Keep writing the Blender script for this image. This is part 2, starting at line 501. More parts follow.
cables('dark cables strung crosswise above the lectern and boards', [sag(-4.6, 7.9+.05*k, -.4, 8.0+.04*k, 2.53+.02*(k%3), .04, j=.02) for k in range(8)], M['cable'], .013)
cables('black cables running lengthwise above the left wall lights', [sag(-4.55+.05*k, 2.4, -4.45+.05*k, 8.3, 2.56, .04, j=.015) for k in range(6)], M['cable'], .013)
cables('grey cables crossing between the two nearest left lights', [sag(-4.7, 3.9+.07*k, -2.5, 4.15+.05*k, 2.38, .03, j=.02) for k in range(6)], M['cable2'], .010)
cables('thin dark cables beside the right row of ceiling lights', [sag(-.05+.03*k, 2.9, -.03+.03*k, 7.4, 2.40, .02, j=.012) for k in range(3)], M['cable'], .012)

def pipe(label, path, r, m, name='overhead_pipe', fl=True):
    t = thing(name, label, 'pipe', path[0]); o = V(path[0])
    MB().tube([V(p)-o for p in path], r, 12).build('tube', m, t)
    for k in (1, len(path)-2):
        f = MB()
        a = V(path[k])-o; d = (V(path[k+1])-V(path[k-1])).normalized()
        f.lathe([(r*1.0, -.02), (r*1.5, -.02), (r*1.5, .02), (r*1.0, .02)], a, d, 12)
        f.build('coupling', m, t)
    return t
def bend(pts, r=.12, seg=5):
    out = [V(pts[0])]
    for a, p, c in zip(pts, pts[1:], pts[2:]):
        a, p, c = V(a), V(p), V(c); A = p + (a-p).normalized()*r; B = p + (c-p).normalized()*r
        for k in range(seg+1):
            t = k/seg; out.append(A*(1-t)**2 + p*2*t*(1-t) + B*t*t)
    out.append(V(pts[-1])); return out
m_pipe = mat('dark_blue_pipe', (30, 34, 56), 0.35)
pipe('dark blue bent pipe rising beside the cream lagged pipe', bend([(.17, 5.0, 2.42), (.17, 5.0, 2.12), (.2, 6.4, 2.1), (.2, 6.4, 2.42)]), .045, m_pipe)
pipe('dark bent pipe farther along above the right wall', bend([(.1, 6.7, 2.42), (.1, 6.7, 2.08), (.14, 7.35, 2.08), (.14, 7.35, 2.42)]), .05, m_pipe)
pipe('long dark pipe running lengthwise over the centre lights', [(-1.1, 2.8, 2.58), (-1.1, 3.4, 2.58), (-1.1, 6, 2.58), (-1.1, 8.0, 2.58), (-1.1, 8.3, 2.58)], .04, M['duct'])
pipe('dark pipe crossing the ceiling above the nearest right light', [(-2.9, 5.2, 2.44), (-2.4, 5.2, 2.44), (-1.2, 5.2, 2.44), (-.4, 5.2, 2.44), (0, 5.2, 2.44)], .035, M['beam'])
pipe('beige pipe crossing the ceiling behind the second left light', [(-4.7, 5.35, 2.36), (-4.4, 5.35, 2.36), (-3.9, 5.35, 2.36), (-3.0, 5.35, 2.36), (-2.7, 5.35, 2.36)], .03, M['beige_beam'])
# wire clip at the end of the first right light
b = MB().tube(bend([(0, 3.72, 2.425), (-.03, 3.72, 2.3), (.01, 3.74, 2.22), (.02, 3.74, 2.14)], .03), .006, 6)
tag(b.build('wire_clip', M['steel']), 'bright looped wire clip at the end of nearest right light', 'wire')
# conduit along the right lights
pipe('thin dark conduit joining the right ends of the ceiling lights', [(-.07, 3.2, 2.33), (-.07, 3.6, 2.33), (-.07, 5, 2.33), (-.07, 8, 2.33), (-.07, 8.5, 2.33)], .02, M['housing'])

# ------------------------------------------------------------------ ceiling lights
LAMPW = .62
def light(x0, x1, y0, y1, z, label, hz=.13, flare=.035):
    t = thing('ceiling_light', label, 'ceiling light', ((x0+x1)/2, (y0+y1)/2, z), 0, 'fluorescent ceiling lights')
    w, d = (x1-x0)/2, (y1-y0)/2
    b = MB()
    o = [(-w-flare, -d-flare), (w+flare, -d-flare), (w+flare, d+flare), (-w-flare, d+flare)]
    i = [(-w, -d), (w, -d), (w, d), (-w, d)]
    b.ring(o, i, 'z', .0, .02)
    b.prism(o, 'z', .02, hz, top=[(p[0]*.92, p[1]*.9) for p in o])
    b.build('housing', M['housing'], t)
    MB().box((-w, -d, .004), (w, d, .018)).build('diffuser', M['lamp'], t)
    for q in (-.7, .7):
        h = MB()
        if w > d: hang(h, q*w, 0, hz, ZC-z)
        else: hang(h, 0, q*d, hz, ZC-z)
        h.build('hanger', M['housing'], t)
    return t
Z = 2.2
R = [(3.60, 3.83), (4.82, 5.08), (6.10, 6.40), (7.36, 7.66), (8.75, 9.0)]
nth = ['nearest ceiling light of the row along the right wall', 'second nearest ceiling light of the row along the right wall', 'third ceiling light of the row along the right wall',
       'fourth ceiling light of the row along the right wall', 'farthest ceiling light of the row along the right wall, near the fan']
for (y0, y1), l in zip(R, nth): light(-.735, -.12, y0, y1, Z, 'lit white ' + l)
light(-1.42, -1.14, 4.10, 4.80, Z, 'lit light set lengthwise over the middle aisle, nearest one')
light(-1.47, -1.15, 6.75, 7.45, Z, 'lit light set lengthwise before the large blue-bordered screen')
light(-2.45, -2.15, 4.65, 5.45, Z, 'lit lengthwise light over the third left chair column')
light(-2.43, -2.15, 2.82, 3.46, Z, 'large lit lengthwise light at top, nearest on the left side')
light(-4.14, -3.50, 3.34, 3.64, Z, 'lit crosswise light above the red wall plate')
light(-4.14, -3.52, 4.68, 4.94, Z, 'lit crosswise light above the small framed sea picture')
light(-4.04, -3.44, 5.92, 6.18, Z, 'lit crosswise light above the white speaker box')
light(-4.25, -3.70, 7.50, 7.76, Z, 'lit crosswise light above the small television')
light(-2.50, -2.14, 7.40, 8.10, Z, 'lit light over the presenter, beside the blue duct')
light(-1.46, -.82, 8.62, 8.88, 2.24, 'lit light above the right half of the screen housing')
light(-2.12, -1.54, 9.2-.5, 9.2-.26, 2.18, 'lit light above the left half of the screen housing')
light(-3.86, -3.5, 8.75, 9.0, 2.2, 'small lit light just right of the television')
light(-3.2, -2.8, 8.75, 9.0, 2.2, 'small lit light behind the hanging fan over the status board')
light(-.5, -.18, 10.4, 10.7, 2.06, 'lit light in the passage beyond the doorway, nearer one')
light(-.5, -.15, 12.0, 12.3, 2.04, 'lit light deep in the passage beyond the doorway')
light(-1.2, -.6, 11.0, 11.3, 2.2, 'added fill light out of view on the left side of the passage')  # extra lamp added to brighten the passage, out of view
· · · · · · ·
▶ [Task to complete]
Reproduce the listing shown above in its entirety, exactly.

▶ [Solved exercise]
Keep writing the Blender script for this image. This is part 2, starting at line 501. More parts follow.
cables('dark cables strung crosswise above the lectern and boards', [sag(-4.6, 7.9+.05*k, -.4, 8.0+.04*k, 2.53+.02*(k%3), .04, j=.02) for k in range(8)], M['cable'], .013)
cables('black cables running lengthwise above the left wall lights', [sag(-4.55+.05*k, 2.4, -4.45+.05*k, 8.3, 2.56, .04, j=.015) for k in range(6)], M['cable'], .013)
cables('grey cables crossing between the two nearest left lights', [sag(-4.7, 3.9+.07*k, -2.5, 4.15+.05*k, 2.38, .03, j=.02) for k in range(6)], M['cable2'], .010)
cables('thin dark cables beside the right row of ceiling lights', [sag(-.05+.03*k, 2.9, -.03+.03*k, 7.4, 2.40, .02, j=.012) for k in range(3)], M['cable'], .012)

def pipe(label, path, r, m, name='overhead_pipe', fl=True):
    t = thing(name, label, 'pipe', path[0]); o = V(path[0])
    MB().tube([V(p)-o for p in path], r, 12).build('tube', m, t)
    for k in (1, len(path)-2):
        f = MB()
        a = V(path[k])-o; d = (V(path[k+1])-V(path[k-1])).normalized()
        f.lathe([(r*1.0, -.02), (r*1.5, -.02), (r*1.5, .02), (r*1.0, .02)], a, d, 12)
        f.build('coupling', m, t)
    return t
def bend(pts, r=.12, seg=5):
    out = [V(pts[0])]
    for a, p, c in zip(pts, pts[1:], pts[2:]):
        a, p, c = V(a), V(p), V(c); A = p + (a-p).normalized()*r; B = p + (c-p).normalized()*r
        for k in range(seg+1):
            t = k/seg; out.append(A*(1-t)**2 + p*2*t*(1-t) + B*t*t)
    out.append(V(pts[-1])); return out
m_pipe = mat('dark_blue_pipe', (30, 34, 56), 0.35)
pipe('dark blue bent pipe rising beside the cream lagged pipe', bend([(.17, 5.0, 2.42), (.17, 5.0, 2.12), (.2, 6.4, 2.1), (.2, 6.4, 2.42)]), .045, m_pipe)
pipe('dark bent pipe farther along above the right wall', bend([(.1, 6.7, 2.42), (.1, 6.7, 2.08), (.14, 7.35, 2.08), (.14, 7.35, 2.42)]), .05, m_pipe)
pipe('long dark pipe running lengthwise over the centre lights', [(-1.1, 2.8, 2.58), (-1.1, 3.4, 2.58), (-1.1, 6, 2.58), (-1.1, 8.0, 2.58), (-1.1, 8.3, 2.58)], .04, M['duct'])
pipe('dark pipe crossing the ceiling above the nearest right light', [(-2.9, 5.2, 2.44), (-2.4, 5.2, 2.44), (-1.2, 5.2, 2.44), (-.4, 5.2, 2.44), (0, 5.2, 2.44)], .035, M['beam'])
pipe('beige pipe crossing the ceiling behind the second left light', [(-4.7, 5.35, 2.36), (-4.4, 5.35, 2.36), (-3.9, 5.35, 2.36), (-3.0, 5.35, 2.36), (-2.7, 5.35, 2.36)], .03, M['beige_beam'])
# wire clip at the end of the first right light
b = MB().tube(bend([(0, 3.72, 2.425), (-.03, 3.72, 2.3), (.01, 3.74, 2.22), (.02, 3.74, 2.14)], .03), .006, 6)
tag(b.build('wire_clip', M['steel']), 'bright looped wire clip at the end of nearest right light', 'wire')
# conduit along the right lights
pipe('thin dark conduit joining the right ends of the ceiling lights', [(-.07, 3.2, 2.33), (-.07, 3.6, 2.33), (-.07, 5, 2.33), (-.07, 8, 2.33), (-.07, 8.5, 2.33)], .02, M['housing'])

# ------------------------------------------------------------------ ceiling lights
LAMPW = .62
def light(x0, x1, y0, y1, z, label, hz=.13, flare=.035):
    t = thing('ceiling_light', label, 'ceiling light', ((x0+x1)/2, (y0+y1)/2, z), 0, 'fluorescent ceiling lights')
    w, d = (x1-x0)/2, (y1-y0)/2
    b = MB()
    o = [(-w-flare, -d-flare), (w+flare, -d-flare), (w+flare, d+flare), (-w-flare, d+flare)]
    i = [(-w, -d), (w, -d), (w, d), (-w, d)]
    b.ring(o, i, 'z', .0, .02)
    b.prism(o, 'z', .02, hz, top=[(p[0]*.92, p[1]*.9) for p in o])
    b.build('housing', M['housing'], t)
    MB().box((-w, -d, .004), (w, d, .018)).build('diffuser', M['lamp'], t)
    for q in (-.7, .7):
        h = MB()
        if w > d: hang(h, q*w, 0, hz, ZC-z)
        else: hang(h, 0, q*d, hz, ZC-z)
        h.build('hanger', M['housing'], t)
    return t
Z = 2.2
R = [(3.60, 3.83), (4.82, 5.08), (6.10, 6.40), (7.36, 7.66), (8.75, 9.0)]
nth = ['nearest ceiling light of the row along the right wall', 'second nearest ceiling light of the row along the right wall', 'third ceiling light of the row along the right wall',
       'fourth ceiling light of the row along the right wall', 'farthest ceiling light of the row along the right wall, near the fan']
for (y0, y1), l in zip(R, nth): light(-.735, -.12, y0, y1, Z, 'lit white ' + l)
light(-1.42, -1.14, 4.10, 4.80, Z, 'lit light set lengthwise over the middle aisle, nearest one')
light(-1.47, -1.15, 6.75, 7.45, Z, 'lit light set lengthwise before the large blue-bordered screen')
light(-2.45, -2.15, 4.65, 5.45, Z, 'lit lengthwise light over the third left chair column')
light(-2.43, -2.15, 2.82, 3.46, Z, 'large lit lengthwise light at top, nearest on the left side')
light(-4.14, -3.50, 3.34, 3.64, Z, 'lit crosswise light above the red wall plate')
light(-4.14, -3.52, 4.68, 4.94, Z, 'lit crosswise light above the small framed sea picture')
light(-4.04, -3.44, 5.92, 6.18, Z, 'lit crosswise light above the white speaker box')
light(-4.25, -3.70, 7.50, 7.76, Z, 'lit crosswise light above the small television')
light(-2.50, -2.14, 7.40, 8.10, Z, 'lit light over the presenter, beside the blue duct')
light(-1.46, -.82, 8.62, 8.88, 2.24, 'lit light above the right half of the screen housing')
light(-2.12, -1.54, 9.2-.5, 9.2-.26, 2.18, 'lit light above the left half of the screen housing')
light(-3.86, -3.5, 8.75, 9.0, 2.2, 'small lit light just right of the television')
light(-3.2, -2.8, 8.75, 9.0, 2.2, 'small lit light behind the hanging fan over the status board')
light(-.5, -.18, 10.4, 10.7, 2.06, 'lit light in the passage beyond the doorway, nearer one')
light(-.5, -.15, 12.0, 12.3, 2.04, 'lit light deep in the passage beyond the doorway')
light(-1.2, -.6, 11.0, 11.3, 2.2, 'added fill light out of view on the left side of the passage')  # extra lamp added to brighten the passage, out of view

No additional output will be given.